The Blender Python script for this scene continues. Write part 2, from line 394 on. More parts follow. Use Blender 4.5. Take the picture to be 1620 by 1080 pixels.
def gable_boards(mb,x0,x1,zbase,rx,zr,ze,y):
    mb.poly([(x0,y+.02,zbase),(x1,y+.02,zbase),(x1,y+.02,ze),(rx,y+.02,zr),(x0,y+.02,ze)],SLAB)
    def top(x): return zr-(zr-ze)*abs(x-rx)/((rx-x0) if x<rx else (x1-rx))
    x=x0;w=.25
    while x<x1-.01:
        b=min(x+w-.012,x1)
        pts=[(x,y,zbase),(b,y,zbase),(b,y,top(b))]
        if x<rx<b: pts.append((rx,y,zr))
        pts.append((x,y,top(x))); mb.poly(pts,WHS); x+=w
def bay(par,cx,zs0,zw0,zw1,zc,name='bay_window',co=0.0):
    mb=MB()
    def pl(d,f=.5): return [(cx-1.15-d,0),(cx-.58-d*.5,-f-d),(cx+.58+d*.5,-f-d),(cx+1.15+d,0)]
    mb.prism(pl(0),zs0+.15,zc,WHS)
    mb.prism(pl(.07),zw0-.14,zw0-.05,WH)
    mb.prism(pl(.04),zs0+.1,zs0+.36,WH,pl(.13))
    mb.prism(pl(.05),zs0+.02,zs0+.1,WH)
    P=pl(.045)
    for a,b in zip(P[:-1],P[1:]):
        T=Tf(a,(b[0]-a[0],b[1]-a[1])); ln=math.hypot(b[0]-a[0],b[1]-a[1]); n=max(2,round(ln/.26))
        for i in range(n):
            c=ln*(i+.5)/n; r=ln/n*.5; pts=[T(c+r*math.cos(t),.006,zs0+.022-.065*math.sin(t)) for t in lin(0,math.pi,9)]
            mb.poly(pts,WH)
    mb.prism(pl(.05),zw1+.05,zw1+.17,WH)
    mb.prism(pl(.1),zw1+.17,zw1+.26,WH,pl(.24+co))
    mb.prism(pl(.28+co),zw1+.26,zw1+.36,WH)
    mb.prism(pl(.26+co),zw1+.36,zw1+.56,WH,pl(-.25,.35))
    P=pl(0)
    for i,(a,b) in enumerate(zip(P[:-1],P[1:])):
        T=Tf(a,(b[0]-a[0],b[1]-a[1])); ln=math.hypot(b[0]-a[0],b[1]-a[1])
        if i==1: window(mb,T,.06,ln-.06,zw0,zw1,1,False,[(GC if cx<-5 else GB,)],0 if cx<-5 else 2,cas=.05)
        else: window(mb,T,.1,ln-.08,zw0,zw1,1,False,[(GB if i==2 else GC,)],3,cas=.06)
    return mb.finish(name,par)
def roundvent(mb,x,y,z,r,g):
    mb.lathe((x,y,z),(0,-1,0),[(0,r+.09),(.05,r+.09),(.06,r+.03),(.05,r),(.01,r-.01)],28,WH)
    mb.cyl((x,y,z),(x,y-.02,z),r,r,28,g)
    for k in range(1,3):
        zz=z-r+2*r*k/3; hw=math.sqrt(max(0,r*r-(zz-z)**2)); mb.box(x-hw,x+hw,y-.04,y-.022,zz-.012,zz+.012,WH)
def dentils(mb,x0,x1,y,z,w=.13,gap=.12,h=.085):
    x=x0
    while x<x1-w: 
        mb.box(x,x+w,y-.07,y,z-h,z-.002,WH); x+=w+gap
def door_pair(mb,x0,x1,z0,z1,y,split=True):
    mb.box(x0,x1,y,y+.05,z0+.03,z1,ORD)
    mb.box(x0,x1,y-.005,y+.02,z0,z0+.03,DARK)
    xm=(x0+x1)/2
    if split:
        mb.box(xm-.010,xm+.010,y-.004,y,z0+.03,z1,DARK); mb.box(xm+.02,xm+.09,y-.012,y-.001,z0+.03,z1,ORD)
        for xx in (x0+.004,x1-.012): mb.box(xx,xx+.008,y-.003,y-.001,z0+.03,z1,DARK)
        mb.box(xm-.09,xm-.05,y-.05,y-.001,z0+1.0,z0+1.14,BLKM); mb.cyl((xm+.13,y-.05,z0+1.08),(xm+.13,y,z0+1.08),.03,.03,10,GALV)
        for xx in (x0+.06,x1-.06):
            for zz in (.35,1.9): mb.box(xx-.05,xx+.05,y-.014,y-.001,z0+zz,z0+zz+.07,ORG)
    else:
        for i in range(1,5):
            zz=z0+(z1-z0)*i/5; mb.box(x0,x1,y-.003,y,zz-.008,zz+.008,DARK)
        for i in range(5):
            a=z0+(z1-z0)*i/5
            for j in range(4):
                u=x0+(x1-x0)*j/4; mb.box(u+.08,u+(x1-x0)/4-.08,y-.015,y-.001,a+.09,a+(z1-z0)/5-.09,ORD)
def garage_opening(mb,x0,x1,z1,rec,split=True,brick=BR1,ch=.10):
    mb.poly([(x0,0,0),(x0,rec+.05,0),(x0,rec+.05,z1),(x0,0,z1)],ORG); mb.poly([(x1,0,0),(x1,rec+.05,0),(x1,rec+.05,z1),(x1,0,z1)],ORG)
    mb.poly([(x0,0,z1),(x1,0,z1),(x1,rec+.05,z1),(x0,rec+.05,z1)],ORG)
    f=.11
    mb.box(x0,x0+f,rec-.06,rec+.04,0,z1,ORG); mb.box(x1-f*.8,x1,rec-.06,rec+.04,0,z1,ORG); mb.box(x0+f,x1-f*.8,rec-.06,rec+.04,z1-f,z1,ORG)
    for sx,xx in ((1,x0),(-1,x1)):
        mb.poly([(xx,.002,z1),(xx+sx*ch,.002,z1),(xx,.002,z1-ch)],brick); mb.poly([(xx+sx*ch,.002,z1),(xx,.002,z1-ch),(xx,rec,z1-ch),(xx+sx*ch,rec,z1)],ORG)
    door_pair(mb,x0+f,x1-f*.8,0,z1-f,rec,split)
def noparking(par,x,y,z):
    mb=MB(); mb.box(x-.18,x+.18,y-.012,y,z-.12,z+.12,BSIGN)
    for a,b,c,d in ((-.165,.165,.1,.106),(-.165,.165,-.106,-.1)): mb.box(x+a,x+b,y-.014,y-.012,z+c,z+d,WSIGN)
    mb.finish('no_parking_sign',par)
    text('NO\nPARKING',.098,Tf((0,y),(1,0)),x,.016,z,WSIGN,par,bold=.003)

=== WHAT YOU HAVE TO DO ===
All the data must be duplicated exactly, with nothing added or removed.

=== RESULT OF THIS EXERCISE ===
The Blender Python script for this scene continues. Write part 2, from line 394 on. More parts follow. Use Blender 4.5. Take the picture to be 1620 by 1080 pixels.
def gable_boards(mb,x0,x1,zbase,rx,zr,ze,y):
    mb.poly([(x0,y+.02,zbase),(x1,y+.02,zbase),(x1,y+.02,ze),(rx,y+.02,zr),(x0,y+.02,ze)],SLAB)
    def top(x): return zr-(zr-ze)*abs(x-rx)/((rx-x0) if x<rx else (x1-rx))
    x=x0;w=.25
    while x<x1-.01:
        b=min(x+w-.012,x1)
        pts=[(x,y,zbase),(b,y,zbase),(b,y,top(b))]
        if x<rx<b: pts.append((rx,y,zr))
        pts.append((x,y,top(x))); mb.poly(pts,WHS); x+=w
def bay(par,cx,zs0,zw0,zw1,zc,name='bay_window',co=0.0):
    mb=MB()
    def pl(d,f=.5): return [(cx-1.15-d,0),(cx-.58-d*.5,-f-d),(cx+.58+d*.5,-f-d),(cx+1.15+d,0)]
    mb.prism(pl(0),zs0+.15,zc,WHS)
    mb.prism(pl(.07),zw0-.14,zw0-.05,WH)
    mb.prism(pl(.04),zs0+.1,zs0+.36,WH,pl(.13))
    mb.prism(pl(.05),zs0+.02,zs0+.1,WH)
    P=pl(.045)
    for a,b in zip(P[:-1],P[1:]):
        T=Tf(a,(b[0]-a[0],b[1]-a[1])); ln=math.hypot(b[0]-a[0],b[1]-a[1]); n=max(2,round(ln/.26))
        for i in range(n):
            c=ln*(i+.5)/n; r=ln/n*.5; pts=[T(c+r*math.cos(t),.006,zs0+.022-.065*math.sin(t)) for t in lin(0,math.pi,9)]
            mb.poly(pts,WH)
    mb.prism(pl(.05),zw1+.05,zw1+.17,WH)
    mb.prism(pl(.1),zw1+.17,zw1+.26,WH,pl(.24+co))
    mb.prism(pl(.28+co),zw1+.26,zw1+.36,WH)
    mb.prism(pl(.26+co),zw1+.36,zw1+.56,WH,pl(-.25,.35))
    P=pl(0)
    for i,(a,b) in enumerate(zip(P[:-1],P[1:])):
        T=Tf(a,(b[0]-a[0],b[1]-a[1])); ln=math.hypot(b[0]-a[0],b[1]-a[1])
        if i==1: window(mb,T,.06,ln-.06,zw0,zw1,1,False,[(GC if cx<-5 else GB,)],0 if cx<-5 else 2,cas=.05)
        else: window(mb,T,.1,ln-.08,zw0,zw1,1,False,[(GB if i==2 else GC,)],3,cas=.06)
    return mb.finish(name,par)
def roundvent(mb,x,y,z,r,g):
    mb.lathe((x,y,z),(0,-1,0),[(0,r+.09),(.05,r+.09),(.06,r+.03),(.05,r),(.01,r-.01)],28,WH)
    mb.cyl((x,y,z),(x,y-.02,z),r,r,28,g)
    for k in range(1,3):
        zz=z-r+2*r*k/3; hw=math.sqrt(max(0,r*r-(zz-z)**2)); mb.box(x-hw,x+hw,y-.04,y-.022,zz-.012,zz+.012,WH)
def dentils(mb,x0,x1,y,z,w=.13,gap=.12,h=.085):
    x=x0
    while x<x1-w: 
        mb.box(x,x+w,y-.07,y,z-h,z-.002,WH); x+=w+gap
def door_pair(mb,x0,x1,z0,z1,y,split=True):
    mb.box(x0,x1,y,y+.05,z0+.03,z1,ORD)
    mb.box(x0,x1,y-.005,y+.02,z0,z0+.03,DARK)
    xm=(x0+x1)/2
    if split:
        mb.box(xm-.010,xm+.010,y-.004,y,z0+.03,z1,DARK); mb.box(xm+.02,xm+.09,y-.012,y-.001,z0+.03,z1,ORD)
        for xx in (x0+.004,x1-.012): mb.box(xx,xx+.008,y-.003,y-.001,z0+.03,z1,DARK)
        mb.box(xm-.09,xm-.05,y-.05,y-.001,z0+1.0,z0+1.14,BLKM); mb.cyl((xm+.13,y-.05,z0+1.08),(xm+.13,y,z0+1.08),.03,.03,10,GALV)
        for xx in (x0+.06,x1-.06):
            for zz in (.35,1.9): mb.box(xx-.05,xx+.05,y-.014,y-.001,z0+zz,z0+zz+.07,ORG)
    else:
        for i in range(1,5):
            zz=z0+(z1-z0)*i/5; mb.box(x0,x1,y-.003,y,zz-.008,zz+.008,DARK)
        for i in range(5):
            a=z0+(z1-z0)*i/5
            for j in range(4):
                u=x0+(x1-x0)*j/4; mb.box(u+.08,u+(x1-x0)/4-.08,y-.015,y-.001,a+.09,a+(z1-z0)/5-.09,ORD)
def garage_opening(mb,x0,x1,z1,rec,split=True,brick=BR1,ch=.10):
    mb.poly([(x0,0,0),(x0,rec+.05,0),(x0,rec+.05,z1),(x0,0,z1)],ORG); mb.poly([(x1,0,0),(x1,rec+.05,0),(x1,rec+.05,z1),(x1,0,z1)],ORG)
    mb.poly([(x0,0,z1),(x1,0,z1),(x1,rec+.05,z1),(x0,rec+.05,z1)],ORG)
    f=.11
    mb.box(x0,x0+f,rec-.06,rec+.04,0,z1,ORG); mb.box(x1-f*.8,x1,rec-.06,rec+.04,0,z1,ORG); mb.box(x0+f,x1-f*.8,rec-.06,rec+.04,z1-f,z1,ORG)
    for sx,xx in ((1,x0),(-1,x1)):
        mb.poly([(xx,.002,z1),(xx+sx*ch,.002,z1),(xx,.002,z1-ch)],brick); mb.poly([(xx+sx*ch,.002,z1),(xx,.002,z1-ch),(xx,rec,z1-ch),(xx+sx*ch,rec,z1)],ORG)
    door_pair(mb,x0+f,x1-f*.8,0,z1-f,rec,split)
def noparking(par,x,y,z):
    mb=MB(); mb.box(x-.18,x+.18,y-.012,y,z-.12,z+.12,BSIGN)
    for a,b,c,d in ((-.165,.165,.1,.106),(-.165,.165,-.106,-.1)): mb.box(x+a,x+b,y-.014,y-.012,z+c,z+d,WSIGN)
    mb.finish('no_parking_sign',par)
    text('NO\nPARKING',.098,Tf((0,y),(1,0)),x,.016,z,WSIGN,par,bold=.003)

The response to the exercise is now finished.